* **PROBLEM DETAILS**
Exactly retype the opening line of the entries and every line after it, ending with the line that contains "else: MASS.append((p[0], p[1], ww, hh, c, 1))". Skip all pictures.

* **STORED DATA**

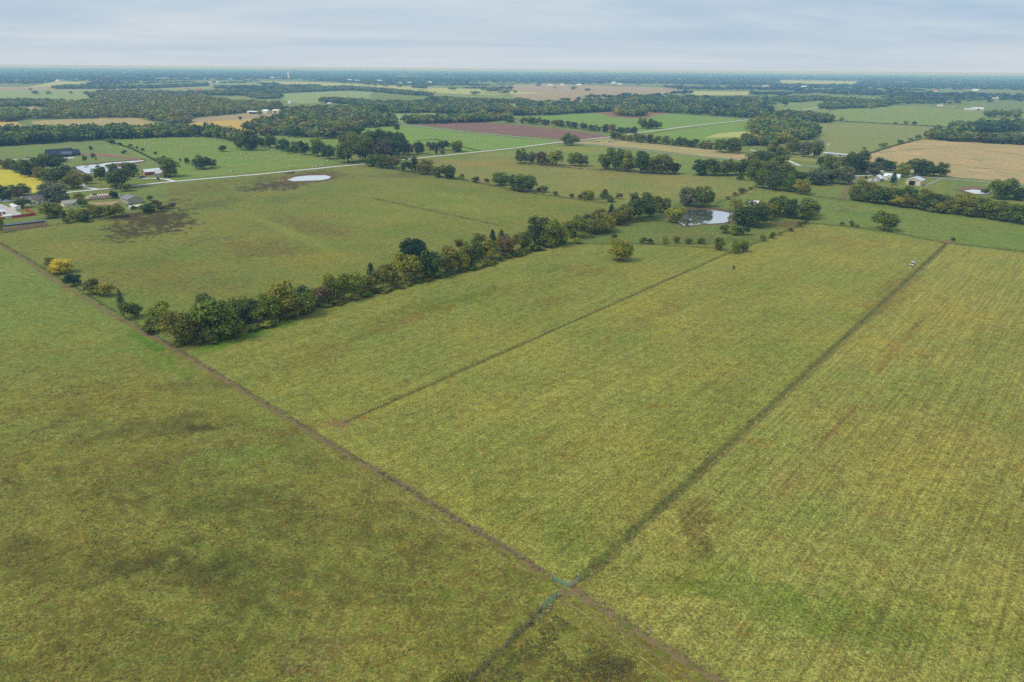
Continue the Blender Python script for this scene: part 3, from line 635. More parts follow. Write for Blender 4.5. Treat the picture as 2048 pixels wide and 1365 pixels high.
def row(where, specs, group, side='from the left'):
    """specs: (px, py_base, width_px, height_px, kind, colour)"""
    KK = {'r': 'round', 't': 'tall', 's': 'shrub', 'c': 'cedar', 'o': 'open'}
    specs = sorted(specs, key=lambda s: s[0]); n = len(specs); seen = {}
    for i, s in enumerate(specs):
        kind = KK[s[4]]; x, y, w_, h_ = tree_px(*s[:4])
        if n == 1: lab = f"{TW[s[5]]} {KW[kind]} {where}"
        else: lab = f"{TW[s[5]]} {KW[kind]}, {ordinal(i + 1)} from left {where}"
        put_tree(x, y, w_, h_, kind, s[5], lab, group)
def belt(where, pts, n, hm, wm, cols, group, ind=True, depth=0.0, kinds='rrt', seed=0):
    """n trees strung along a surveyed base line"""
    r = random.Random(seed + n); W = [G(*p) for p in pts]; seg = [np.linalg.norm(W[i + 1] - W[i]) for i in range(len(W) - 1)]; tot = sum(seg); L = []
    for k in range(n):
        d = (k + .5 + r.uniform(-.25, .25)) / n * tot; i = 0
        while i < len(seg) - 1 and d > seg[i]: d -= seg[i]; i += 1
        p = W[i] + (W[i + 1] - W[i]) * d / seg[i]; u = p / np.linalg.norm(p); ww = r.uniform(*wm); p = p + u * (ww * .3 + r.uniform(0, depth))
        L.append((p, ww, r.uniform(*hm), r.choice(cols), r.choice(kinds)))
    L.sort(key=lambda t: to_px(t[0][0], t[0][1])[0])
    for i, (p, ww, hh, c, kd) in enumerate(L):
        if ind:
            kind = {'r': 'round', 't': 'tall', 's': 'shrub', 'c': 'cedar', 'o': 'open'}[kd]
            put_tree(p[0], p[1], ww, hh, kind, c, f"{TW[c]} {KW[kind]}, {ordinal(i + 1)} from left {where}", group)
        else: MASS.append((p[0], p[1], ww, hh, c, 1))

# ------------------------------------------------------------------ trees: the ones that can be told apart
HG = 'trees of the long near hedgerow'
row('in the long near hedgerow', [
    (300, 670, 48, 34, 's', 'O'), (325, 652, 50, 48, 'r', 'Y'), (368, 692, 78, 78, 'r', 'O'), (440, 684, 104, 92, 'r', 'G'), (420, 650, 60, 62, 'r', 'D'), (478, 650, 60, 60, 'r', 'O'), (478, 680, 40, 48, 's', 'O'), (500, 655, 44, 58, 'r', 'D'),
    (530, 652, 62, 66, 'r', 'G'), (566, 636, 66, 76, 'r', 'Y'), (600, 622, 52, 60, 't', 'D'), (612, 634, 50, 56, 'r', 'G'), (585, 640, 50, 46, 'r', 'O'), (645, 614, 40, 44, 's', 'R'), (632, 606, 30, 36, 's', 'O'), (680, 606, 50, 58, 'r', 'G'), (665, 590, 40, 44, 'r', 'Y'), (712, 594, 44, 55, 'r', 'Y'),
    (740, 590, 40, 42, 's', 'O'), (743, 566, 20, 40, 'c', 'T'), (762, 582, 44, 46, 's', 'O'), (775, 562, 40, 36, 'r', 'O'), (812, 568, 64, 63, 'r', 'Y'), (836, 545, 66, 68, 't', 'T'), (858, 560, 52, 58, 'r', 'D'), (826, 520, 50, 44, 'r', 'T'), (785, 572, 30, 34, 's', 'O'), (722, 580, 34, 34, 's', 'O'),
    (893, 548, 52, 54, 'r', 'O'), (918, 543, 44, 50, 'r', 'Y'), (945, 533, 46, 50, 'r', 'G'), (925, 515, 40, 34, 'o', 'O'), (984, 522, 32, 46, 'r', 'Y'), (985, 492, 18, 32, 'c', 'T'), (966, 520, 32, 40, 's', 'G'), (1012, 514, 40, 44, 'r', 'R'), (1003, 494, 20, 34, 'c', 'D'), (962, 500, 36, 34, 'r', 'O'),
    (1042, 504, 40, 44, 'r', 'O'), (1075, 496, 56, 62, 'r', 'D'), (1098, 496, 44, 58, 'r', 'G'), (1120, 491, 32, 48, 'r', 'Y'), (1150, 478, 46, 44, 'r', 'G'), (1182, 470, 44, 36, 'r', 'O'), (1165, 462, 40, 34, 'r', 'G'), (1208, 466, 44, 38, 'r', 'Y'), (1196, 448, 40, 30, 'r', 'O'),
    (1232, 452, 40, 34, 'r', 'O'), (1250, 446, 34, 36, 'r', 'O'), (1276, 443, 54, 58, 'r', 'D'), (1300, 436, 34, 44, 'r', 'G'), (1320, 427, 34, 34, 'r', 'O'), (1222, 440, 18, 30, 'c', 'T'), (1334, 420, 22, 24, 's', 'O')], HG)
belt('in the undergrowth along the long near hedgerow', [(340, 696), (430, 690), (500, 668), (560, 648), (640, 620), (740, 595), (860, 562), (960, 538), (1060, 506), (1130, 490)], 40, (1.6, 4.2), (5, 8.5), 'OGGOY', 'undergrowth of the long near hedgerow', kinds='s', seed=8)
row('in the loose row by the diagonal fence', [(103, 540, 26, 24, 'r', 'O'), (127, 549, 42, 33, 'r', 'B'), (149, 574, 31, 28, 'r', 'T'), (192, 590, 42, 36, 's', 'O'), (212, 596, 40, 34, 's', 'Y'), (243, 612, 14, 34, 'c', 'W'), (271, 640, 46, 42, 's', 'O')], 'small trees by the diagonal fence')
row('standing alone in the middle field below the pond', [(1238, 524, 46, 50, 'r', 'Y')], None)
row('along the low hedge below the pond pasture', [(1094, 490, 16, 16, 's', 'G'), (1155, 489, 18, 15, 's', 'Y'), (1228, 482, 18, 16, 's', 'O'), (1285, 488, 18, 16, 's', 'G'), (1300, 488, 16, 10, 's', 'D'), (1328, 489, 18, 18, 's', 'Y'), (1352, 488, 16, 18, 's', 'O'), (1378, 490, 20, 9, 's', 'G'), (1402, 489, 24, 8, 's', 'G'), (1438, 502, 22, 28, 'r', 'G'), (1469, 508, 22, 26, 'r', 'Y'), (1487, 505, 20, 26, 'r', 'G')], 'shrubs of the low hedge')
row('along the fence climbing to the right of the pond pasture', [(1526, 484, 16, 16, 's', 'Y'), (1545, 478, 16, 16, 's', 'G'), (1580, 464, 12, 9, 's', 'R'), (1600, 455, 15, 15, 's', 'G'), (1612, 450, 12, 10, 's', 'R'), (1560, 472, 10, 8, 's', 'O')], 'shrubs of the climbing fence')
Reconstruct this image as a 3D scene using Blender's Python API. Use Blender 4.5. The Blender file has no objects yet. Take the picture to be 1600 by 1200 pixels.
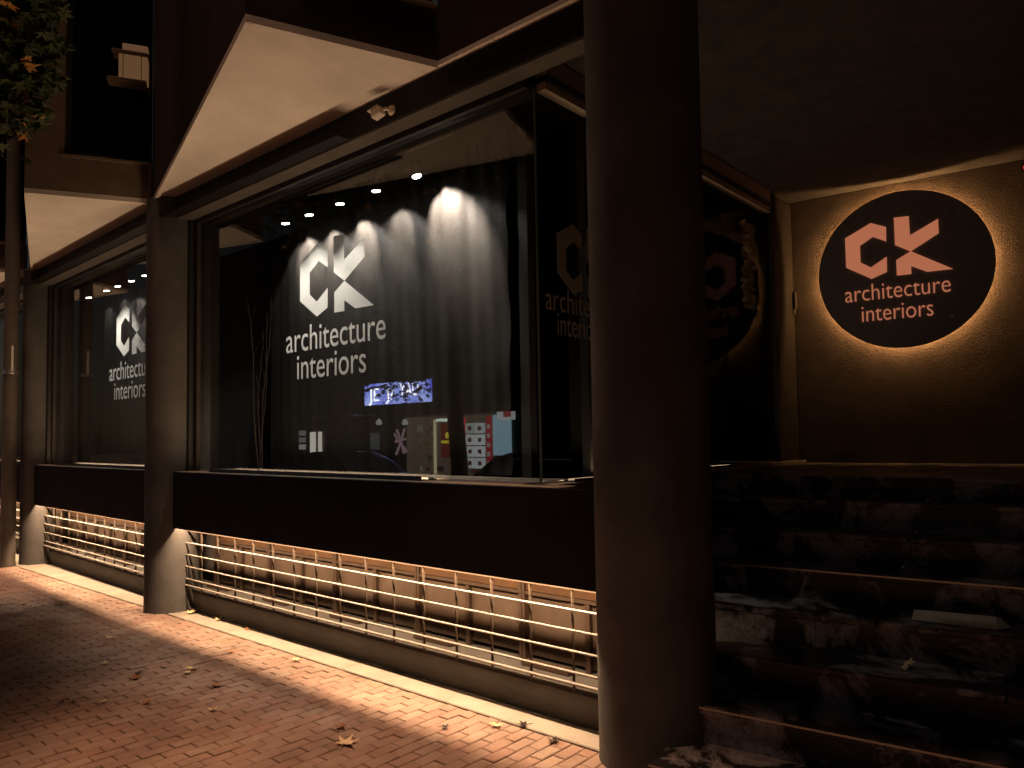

* **COMPLETE RESPONSE**
Continue the Blender Python script for this scene: part 3, from line 635. More parts follow. Write for Blender 4.5. Treat the picture as 2048 pixels wide and 1365 pixels high.
def row(where, specs, group, side='from the left'):
    """specs: (px, py_base, width_px, height_px, kind, colour)"""
    KK = {'r': 'round', 't': 'tall', 's': 'shrub', 'c': 'cedar', 'o': 'open'}
    specs = sorted(specs, key=lambda s: s[0]); n = len(specs); seen = {}
    for i, s in enumerate(specs):
        kind = KK[s[4]]; x, y, w_, h_ = tree_px(*s[:4])
        if n == 1: lab = f"{TW[s[5]]} {KW[kind]} {where}"
        else: lab = f"{TW[s[5]]} {KW[kind]}, {ordinal(i + 1)} from left {where}"
        put_tree(x, y, w_, h_, kind, s[5], lab, group)
def belt(where, pts, n, hm, wm, cols, group, ind=True, depth=0.0, kinds='rrt', seed=0):
    """n trees strung along a surveyed base line"""
    r = random.Random(seed + n); W = [G(*p) for p in pts]; seg = [np.linalg.norm(W[i + 1] - W[i]) for i in range(len(W) - 1)]; tot = sum(seg); L = []
    for k in range(n):
        d = (k + .5 + r.uniform(-.25, .25)) / n * tot; i = 0
        while i < len(seg) - 1 and d > seg[i]: d -= seg[i]; i += 1
        p = W[i] + (W[i + 1] - W[i]) * d / seg[i]; u = p / np.linalg.norm(p); ww = r.uniform(*wm); p = p + u * (ww * .3 + r.uniform(0, depth))
        L.append((p, ww, r.uniform(*hm), r.choice(cols), r.choice(kinds)))
    L.sort(key=lambda t: to_px(t[0][0], t[0][1])[0])
    for i, (p, ww, hh, c, kd) in enumerate(L):
        if ind:
            kind = {'r': 'round', 't': 'tall', 's': 'shrub', 'c': 'cedar', 'o': 'open'}[kd]
            put_tree(p[0], p[1], ww, hh, kind, c, f"{TW[c]} {KW[kind]}, {ordinal(i + 1)} from left {where}", group)
        else: MASS.append((p[0], p[1], ww, hh, c, 1))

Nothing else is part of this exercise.